Huberto Meléndez Martínez.
La ofrenda a los fieles difuntos, no siempre incluye comida tradicional, ésta la disfrutan los familiares que acuden al panteón y que los recuerdan con un altar en su casa.
A mi madre (+) y la tía Candela (+), por tan gratos recuerdos.
Una mañana otoñal de esas que en la sombra se siente frío y el sol directo quema tanto como en verano. La tía Cande llegó con una bebé en brazos y una canasta cubierta con una servilleta bordada en policromía. Tras ella los primos Nicolás y Pedro, quienes traían consigo una pala, sosteniéndola por los extremos, cada uno, forcejeando argumentando que uno cargaba más peso que su hermano e intentaban equilibrar.
“Vengase a almorzar”, invitó la anfitriona.
”Ya almorzamos”, fue la respuesta. “Mejor empezamos de una vez”.
Días antes habían planeado realizar un proyecto familiar y estuvieron juntando piedras ahí afuera de la cocina, contaban con tierra y agua para iniciar la construcción de un cocedor para hornear gorditas de maíz y harina
Como ninguna tenía este anexo en su casa, decidieron hacer uno para ser autosuficientes y evitar molestias a los vecinos o familiares.
Batieron lodo y, pegado a la pared de adobe fueron colocando piedras en una circunferencia que al ir reduciendo de tamaño conforme ganaban altura, cerraron en forma de bóveda para luego recubrir con más lodo en la parte externa.
Mientras tanto los primos se la pasaron de fiesta: fueron al barranco del arroyo más cercano provistos de sendas ramas de arbusto, para atrapar mariposas que se acumulaban en las partes húmedas al pie del talud, en el lecho del arroyo.
Al regreso llevaban algunas colas de lagartija para darlas de comer al gato, producto de su fallida cacería de salamanquesas.
Fue una actividad extenuante, de varias horas porque los esposos andaban trabajando en la mina solamente pudo ayudar Lolo.

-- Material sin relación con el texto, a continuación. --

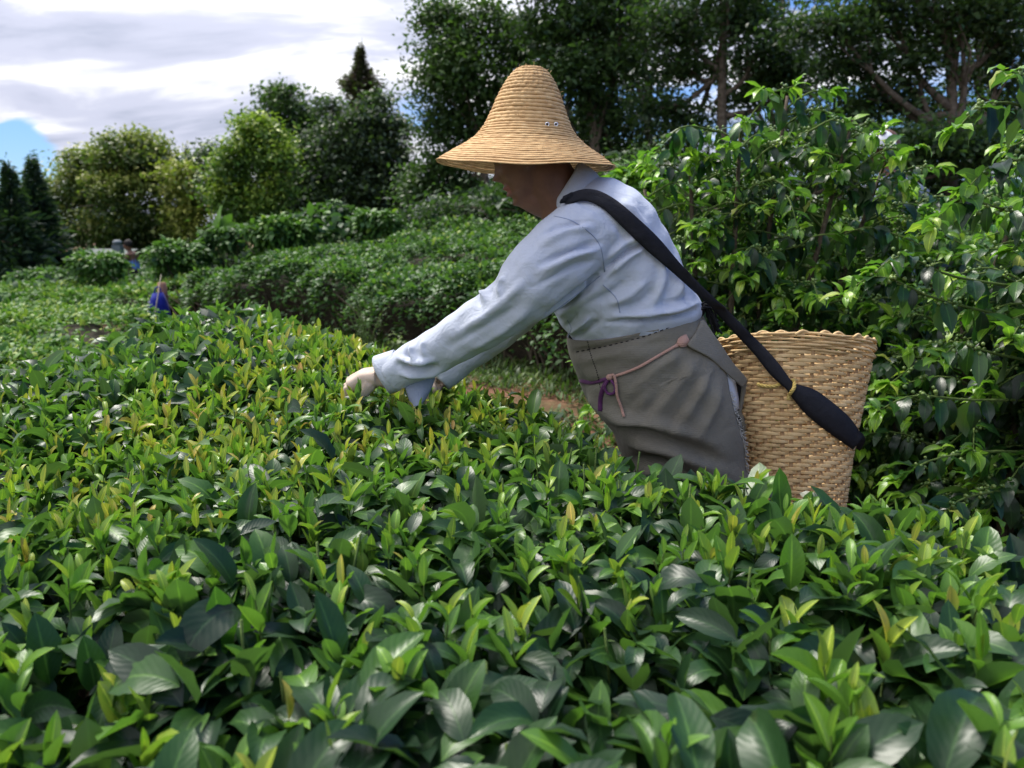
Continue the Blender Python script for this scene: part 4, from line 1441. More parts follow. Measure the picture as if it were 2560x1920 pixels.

El mayor de la familia, pues podía acarrear agua, tierra, más piedras y leña.
Terminada la construcción pusieron el combustible y encendieron para que se secara y calentara, mientras las mamás batían la masa, limpiaban y engrasaban hojas de metal para colocar los condoches, cuando las paredes interiores del cocedor estuvieran candentes (al rojo blanco), hornearon su pan de maíz y harina.
El entorno se fue saturando del aroma de aquel delicioso pan, el cual fue depositado en varias canastas separando los de sal, algunos rellenos con frijoles, otros eran de dulce de piloncillo y de trigo.
Al final metieron varias calabazas para aprovechar el resto de calor del cocedor. A la mañana siguiente la prole se apilaba en la puerta para deleitarse con el envolvente olor que salía del cocedor.
Los primeros en degustar aquellos manjares tradicionales, los niños: sabían que al día siguiente eso conformaría la provisión de alimentos que comerían durante su estancia en el panteón, junto a las tumbas de sus seres queridos.
A diferencia de otras poblaciones donde los alimentos se colocan en forma de ofrenda a los fieles difuntos, en estas familias dichas ofrendas las constituían veladoras, flores (naturales y artificiales) y rezos realizados en un altar colocado en la estancia principal de la casa, por al menos un novenario.